De bodem, het klimaat en de groeiomstandigheden zijn uniform op de vlakten en de heuvels van de provincies Bologna en Modena, waar de vruchtbaarheid van de bodem, de beschikbaarheid van kalium (K), waarvan bekend is dat het een rol speelt in het suikeraccumulatieproces in de vruchten, en het door de wijnbouwers toegepaste geleidingssysteem zorgen voor een optimale rijping van de druiven.
Menselijke en historische factoren die relevant zijn voor het verband
Historisch gezien vormde het grondgebied van “Castelfranco Emilia” de grens tussen twee rivaliserende steden, waarbij Bologna tot de Pauselijke Staten behoorde en Modena de hoofdstad was van het hertogdom Modena en Reggio Emilia, dat banden had met het koninklijk huis Habsburg-Lotharingen. Als men vanuit het westen over de rivier de Panaro aankomt op de Sant’Ambrogiobrug nabij Modena, waar de grens tussen het hertogdom en de Pauselijke Staten lag, ziet men wijngaarden met stokken van het ras lambrusco liggen, gevolgd door wijngaarden waar witte druivenrassen worden geteeld, zoals montù, trebbiano en albana. In 1929 werd Castelfranco Emilia, tot dan toe een stad in de provincie Bologna, onderdeel van de provincie Modena.
De aloude traditie van het maken van witte wijn in het gebied wordt bevestigd in vroege ampelografische publicaties. Het ras “montù” (synoniem “montonego”) en de wijn die ervan wordt gemaakt, ook in blends met andere witte druivenrassen, werd al in 1823 genoemd.

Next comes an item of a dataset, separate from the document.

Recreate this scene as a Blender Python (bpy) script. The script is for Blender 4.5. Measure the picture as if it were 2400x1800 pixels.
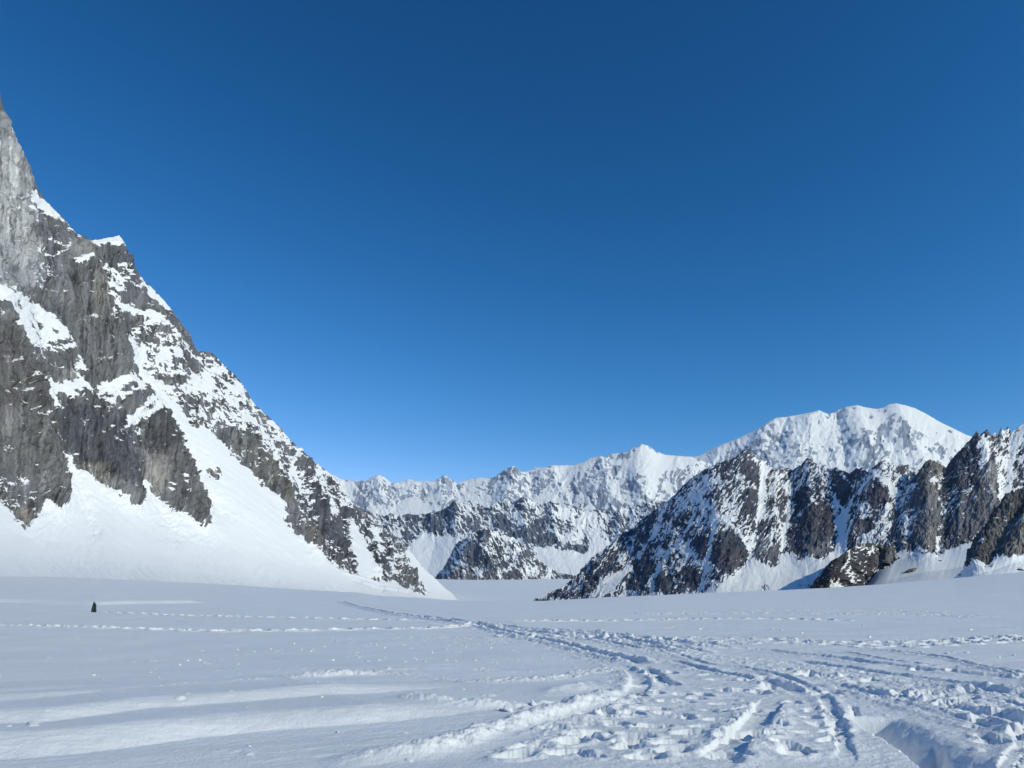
import bpy, math, random
import numpy as np
for o in list(bpy.data.objects): bpy.data.objects.remove(o, do_unlink=True)
SC = bpy.context.scene
COL = SC.collection
F = np.float32
# ------------------------------------------------------------------ camera
FPX, PITCH, CAMZ = 1664.0, math.radians(16.25), 1.7
cam_d = bpy.data.cameras.new('camera'); cam = bpy.data.objects.new('camera', cam_d); COL.objects.link(cam)
cam_d.sensor_width = 36.0; cam_d.lens = 36.0 * FPX / 2400.0
cam_d.clip_start = 0.05; cam_d.clip_end = 120000
cam.location = (0, 0, CAMZ); cam.rotation_euler = (math.pi / 2 + PITCH, 0, 0)
SC.camera = cam
# ------------------------------------------------------------------ sky, sun, exposure
SUN_EL, SUN_AZ = math.radians(28), math.radians(123)     # azimuth clockwise from the view direction
W = bpy.data.worlds.new('World'); SC.world = W; W.use_nodes = True
nt = W.node_tree; bg = nt.nodes['Background']
sk = nt.nodes.new('ShaderNodeTexSky'); sk.sky_type = 'NISHITA'; sk.sun_disc = False
sk.sun_elevation = SUN_EL; sk.sun_rotation = SUN_AZ
sk.altitude = 2000; sk.dust_density = 0.25; sk.ozone_density = 2.0
sep = nt.nodes.new('ShaderNodeSeparateColor'); com = nt.nodes.new('ShaderNodeCombineColor'); outs = []
nt.links.new(sk.outputs[0], sep.inputs[0])
for k, (tint_, gam_) in enumerate(((.535, 2.63), (.739, 1.496), (.90, 1.347))):     # the camera's deep saturated blue
    a_ = nt.nodes.new('ShaderNodeMath'); a_.operation = 'MULTIPLY'; a_.inputs[1].default_value = tint_
    b_ = nt.nodes.new('ShaderNodeMath'); b_.operation = 'POWER'; b_.inputs[1].default_value = gam_
    nt.links.new(sep.outputs[k], a_.inputs[0]); nt.links.new(a_.outputs[0], b_.inputs[0]); outs.append(b_.outputs[0])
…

De menselijke factoren die een rol spelen, zijn de activiteiten van lokale landbouwers en wijnboeren die dankzij hun agronomische en oenologische expertise bekendheid hebben weten te geven aan “Castelfranco Emilia”-wijnen.
De teelttechniek is gebaseerd op het spaliersysteem met een enkel of dubbel permanent cordon om de groeikracht van de planten te beteugelen en ervoor te zorgen dat de druiventrossen voldoende aan zonlicht worden blootgesteld om de druiven optimaal te laten rijpen.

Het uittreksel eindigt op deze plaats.